_What the task requires_:
Return the lines below exactly, from the first line to the line that contains "from mathutils.geometry import". Leave out pictures.
[start]
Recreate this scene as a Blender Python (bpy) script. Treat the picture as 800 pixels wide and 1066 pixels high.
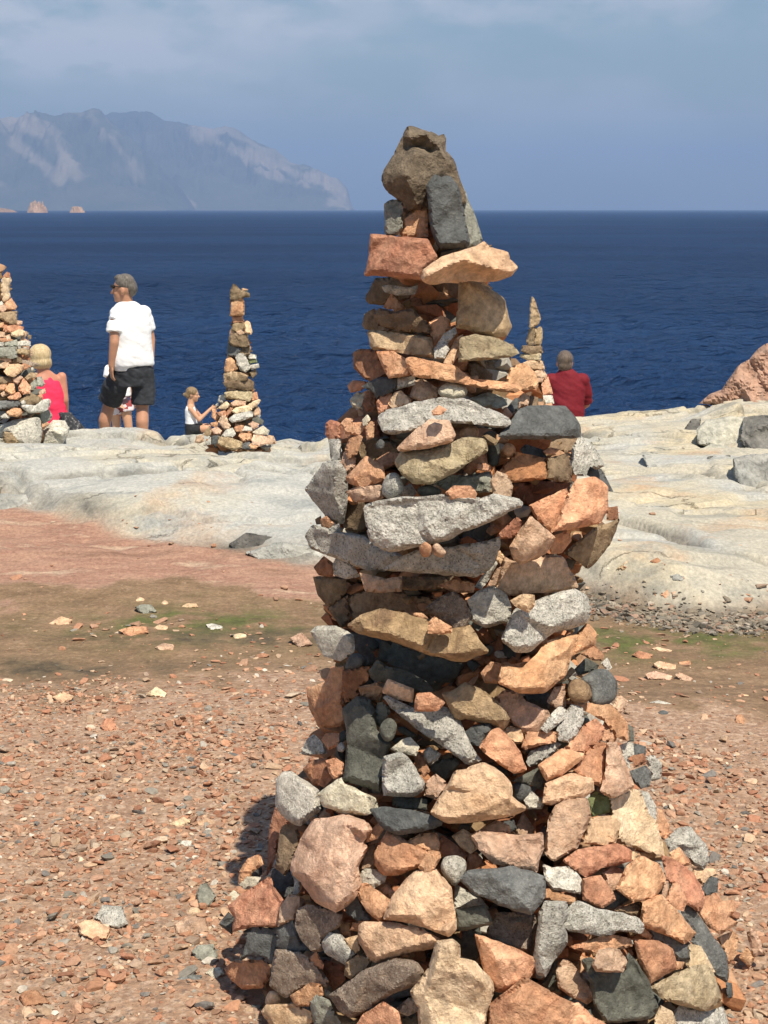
import bpy, bmesh, math, random
import numpy as np
from mathutils import Vector, Matrix, noise as mnoise
from mathutils.geometry import delaunay_2d_cdt

random.seed(7)
rng = np.random.default_rng(11)
scene = bpy.context.scene
for o in list(bpy.data.objects):
    bpy.data.objects.remove(o)
COL = scene.collection

# ------------------------------------------------------------------ camera
F_PX, W_PX, H_PX = 1600.0, 800.0, 1066.0
CAM_Z, PITCH = 1.6, math.atan((533 - 218) / 1600.0)
cam_d = bpy.data.cameras.new('camera')
cam = bpy.data.objects.new('camera', cam_d)
COL.objects.link(cam)
cam.location = (0, 0, CAM_Z)
cam.rotation_euler = (math.pi / 2 - PITCH, 0, 0)
cam_d.sensor_fit = 'VERTICAL'
cam_d.angle = 2 * math.atan(H_PX / 2 / F_PX)
cam_d.clip_start, cam_d.clip_end = 0.05, 90000
scene.camera = cam

# ------------------------------------------------------------------ sun, sky, exposure
SUN_EL, SUN_AZ = math.radians(61), math.radians(24)     # height; degrees to the right of straight behind the camera
sun_dir = Vector((math.sin(SUN_AZ) * math.cos(SUN_EL), -math.cos(SUN_AZ) * math.cos(SUN_EL), math.sin(SUN_EL)))
sun_d = bpy.data.lights.new('sun', 'SUN')
sun_d.energy, sun_d.angle, sun_d.color = 5.0, math.radians(0.5), (1.0, 0.91, 0.76)
sun = bpy.data.objects.new('sun', sun_d)
COL.objects.link(sun)
sun.rotation_euler = (-sun_dir).to_track_quat('-Z', 'Y').to_euler()
sun.location = sun_dir * 50

world = bpy.data.worlds.new("World")
scene.world = world
world.use_nodes = True
wn, wl = world.node_tree.nodes, world.node_tree.links
wn.clear()
w_out = wn.new('ShaderNodeOutputWorld')
w_bg = wn.new('ShaderNodeBackground')
w_sky = wn.new('ShaderNodeTexSky')
w_sky.sky_type = 'NISHITA'
w_sky.sun_disc = False
w_sky.sun_elevation, w_sky.sun_rotation = SUN_EL, math.atan2(sun_dir.x, sun_dir.y)
w_sky.air_density, w_sky.dust_density, w_sky.ozone_density = 1.3, 1.0, 3.0
w_bg.inputs['Strength'].default_value = 0.076
# soft high cloud: noise over the direction, stretched along the horizon
w_tc = wn.new('ShaderNodeTexCoord')
w_map = wn.new('ShaderNodeMapping')
w_map.inputs['Scale'].default_value = (1.0, 1.0, 2.3)
w_map.inputs['Location'].default_value = (0.42, 0.0, 0.05)
w_no = wn.new('ShaderNodeTexNoise')
w_no.inputs['Scale'].default_value = 9.0
w_no.inputs['Detail'].default_value = 6
w_no.inputs['Roughness'].default_value = 0.5
w_rp = wn.new('ShaderNodeMapRange')
w_rp.interpolation_type = 'SMOOTHSTEP'
w_rp.inputs['From Min'].default_value, w_rp.inputs['From Max'].default_value = 0.40, 0.70
w_rp.inputs['To Min'].default_value, w_rp.inputs['To Max'].default_value = 0.0, 0.8
w_mix = wn.new('ShaderNodeMix')
w_mix.data_type = 'RGBA'
w_mix.inputs['B'].default_value = (8.4, 8.5, 8.8, 1)
w_hs = wn.new('ShaderNodeHueSaturation')
w_hs.inputs['Saturation'].default_value = 1.2
w_hs.inputs['Value'].default_value = 1.0
wl.new(w_tc.outputs['Generated'], w_map.inputs['Vector'])
wl.new(w_map.outputs['Vector'], w_no.inputs['Vector'])
wl.new(w_no.outputs['Fac'], w_rp.inputs['Value'])
w_sep = wn.new('ShaderNodeSeparateXYZ')
wl.new(w_tc.outputs['Generated'], w_sep.inputs['Vector'])
def w_math(op, a, b=None):
    m = wn.new('ShaderNodeMath'); m.operation = op
    for k, v in ((0, a), (1, b)):
        if v is None: continue
        if isinstance(v, (int, float)): m.inputs[k].default_value = v
        else: wl.new(v, m.inputs[k])
    return m.outputs[0]
w_y = w_math('MAXIMUM', w_sep.outputs['Y'], 0.05)
w_a, w_e = w_math('DIVIDE', w_sep.outputs['X'], w_y), w_math('DIVIDE', w_sep.outputs['Z'], w_y)
w_tot = None
# cloud banks: bearing, height, width, depth, strength
for a0, e0, sa, se, k in ((-.175, .094, .055, .016, .95), (-.075, .070, .050, .013, .75), (-.245, .108, .07, .02, .6), (-.03, .112, .12, .018, .4), (.17, .125, .16, .02, .35), (-.12, .135, .2, .02, .5)):
    qa = w_math('POWER', w_math('ABSOLUTE', w_math('DIVIDE', w_math('SUBTRACT', w_a, a0), sa)), 2.0)
    qe = w_math('POWER', w_math('ABSOLUTE', w_math('DIVIDE', w_math('SUBTRACT', w_e, e0), se)), 2.0)
    g_ = w_math('MULTIPLY', w_math('EXPONENT', w_math('MULTIPLY', w_math('ADD', qa, qe), -1.0)), k)
    w_tot = g_ if w_tot is None else w_math('ADD', w_tot, g_)
w_n2 = wn.new('ShaderNodeTexNoise')
w_n2.inputs['Scale'].default_value = 17; w_n2.inputs['Detail'].default_value = 7; w_n2.inputs['Roughness'].default_value = .55
wl.new(w_map.outputs['Vector'], w_n2.inputs['Vector'])
w_r2 = wn.new('ShaderNodeMapRange'); w_r2.interpolation_type = 'SMOOTHSTEP'
w_r2.inputs['From Min'].default_value, w_r2.inputs['From Max'].default_value = .40, .64
wl.new(w_n2.outputs['Fac'], w_r2.inputs['Value'])
w_fac = w_math('MINIMUM', w_math('ADD', w_math('MULTIPLY', w_rp.outputs['Result'], .55), w_math('MULTIPLY', w_tot, w_math('ADD', w_math('MULTIPLY', w_r2.outputs['Result'], .9), .18))), .85)
wl.new(w_fac, w_mix.inputs['Factor'])

wl.new(w_sky.outputs['Color'], w_hs.inputs['Color'])
wl.new(w_hs.outputs['Color'], w_mix.inputs['A'])
wl.new(w_mix.outputs['Result'], w_bg.inputs['Color'])
wl.new(w_bg.outputs['Background'], w_out.inputs['Surface'])

scene.view_settings.view_transform = 'Standard'
scene.view_settings.look = 'None'
scene.view_settings.gamma = 1
scene.view_settings.use_curve_mapping = False
scene.view_settings.exposure = 0.28

# ------------------------------------------------------------------ helpers
def tag(o, label=None, cat=None, group=None, kind=None):
    if label: o['label'] = label
    if cat: o['category'] = cat
    if group: o['group'] = group
    if kind: o['kind'] = kind
    return o

def link_mesh(name, verts, faces, mat, parent=None, smooth=None):
    me = bpy.data.meshes.new(name)
    me.from_pydata([tuple(v) for v in verts], [], [tuple(f) for f in faces])
    me.materials.append(mat)
    if smooth is not None:
        me.polygons.foreach_set('use_smooth', [True] * len(me.polygons))
        if smooth < 3.1:
            me.set_sharp_from_angle(angle=smooth)
    me.update()
    o = bpy.data.objects.new(name, me)
    COL.objects.link(o)
    if parent: o.parent = parent
    return o

def grid_mesh(name, X, Y, Z, mat, attrs=None, smooth=True):
    ny, nx = X.shape
    me = bpy.data.meshes.new(name)
    co = np.stack([X, Y, Z], -1).reshape(-1, 3).astype(np.float32)
    idx = np.arange(nx * ny).reshape(ny, nx)
    q = np.stack([idx[:-1, :-1], idx[:-1, 1:], idx[1:, 1:], idx[1:, :-1]], -1).reshape(-1, 4)
    me.vertices.add(len(co)); me.vertices.foreach_set('co', co.ravel())
    me.loops.add(q.size); me.loops.foreach_set('vertex_index', q.ravel().astype(np.int32))
    me.polygons.add(len(q))
    me.polygons.foreach_set('loop_start', np.arange(0, q.size, 4, dtype=np.int32))
    me.polygons.foreach_set('loop_total', np.full(len(q), 4, dtype=np.int32))
    me.update(calc_edges=True)
    if smooth: me.polygons.foreach_set('use_smooth', np.ones(len(q), dtype=bool))
    for k, a in (attrs or {}).items():
        at = me.attributes.new(k, 'FLOAT', 'POINT')
        at.data.foreach_set('value', a.reshape(-1).astype(np.float32))
    me.materials.append(mat)
    o = bpy.data.objects.new(name, me)
    COL.objects.link(o)
    return o

# --- gradient noise in numpy
_perm = np.random.default_rng(5).permutation(256)
_perm = np.concatenate([_perm, _perm, _perm])
_g3 = np.random.default_rng(6).normal(size=(256, 3)); _g3 /= np.linalg.norm(_g3, axis=1)[:, None]
def perlin(x, y, z=0.0):
    x, y, z = np.broadcast_arrays(np.asarray(x, float), np.asarray(y, float), np.asarray(z, float))
    xi, yi, zi = np.floor(x).astype(int), np.floor(y).astype(int), np.floor(z).astype(int)
    xf, yf, zf = x - xi, y - yi, z - zi
    fade = lambda t: t * t * t * (t * (t * 6 - 15) + 10)
    u, v, w = fade(xf), fade(yf), fade(zf)
    def g(dx, dy, dz):
        h = _perm[_perm[_perm[(xi + dx) & 255] + ((yi + dy) & 255)] + ((zi + dz) & 255)]
        gr = _g3[h]
        return gr[..., 0] * (xf - dx) + gr[..., 1] * (yf - dy) + gr[..., 2] * (zf - dz)
    l = lambda a, b, t: a + t * (b - a)
    return l(l(l(g(0,0,0), g(1,0,0), u), l(g(0,1,0), g(1,1,0), u), v),
             l(l(g(0,0,1), g(1,0,1), u), l(g(0,1,1), g(1,1,1), u), v), w) * 1.5
def fbm(x, y, z=0.0, oct=4, gain=0.5, lac=2.03):
    s, a, f = 0, 1, 1
    for i in range(oct):
        s = s + a * perlin(x * f + 17.3 * i, y * f - 9.1 * i, np.asarray(z) * f + 3.7 * i)
        a *= gain; f *= lac
    return s
def sstep(a, b, x):
    t = np.clip((x - a) / (b - a), 0, 1)
    return t * t * (3 - 2 * t)

# --- from the survey sheet (pixels of the photograph) to the place
cp, sp_ = math.cos(PITCH), math.sin(PITCH)
def ray(u, v):
    a, b = (np.asarray(u, float) - 400) / F_PX, -(np.asarray(v, float) - 533) / F_PX
    return a + 0 * b, cp + b * sp_ + 0 * a, -sp_ + b * cp + 0 * a
def at(u, v, y):
    dx, dy, dz = ray(u, v)
    t = y / dy
    return np.stack([dx * t, dy * t, CAM_Z + dz * t], -1)
CROPS = {'A': (360,120,4), 'B': (330,280,4), 'C': (460,280,4), 'D': (310,440,4), 'E': (460,440,4), 'F': (300,600,4),
         'G': (470,600,4), 'H': (220,760,4), 'I': (400,760,4), 'J': (560,740,4), 'K': (220,900,800/170), 'L': (380,900,800/170),
         'M': (530,900,800/170), 'N': (640,900,5), 'P': (0,275,32/3), 'Q': (0,365,32/3), 'S': (205,370,800/85), 'T': (220,290,10.66),
         'U': (530,300,7.61), 'R': (600,340,4), 'V': (0,440,800/340), 'W': (600,540,4), 'X': (0,680,800/330)}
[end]
_Response to the exercise_:
Recreate this scene as a Blender Python (bpy) script. Treat the picture as 800 pixels wide and 1066 pixels high.
import bpy, bmesh, math, random
import numpy as np
from mathutils import Vector, Matrix, noise as mnoise
from mathutils.geometry import delaunay_2d_cdt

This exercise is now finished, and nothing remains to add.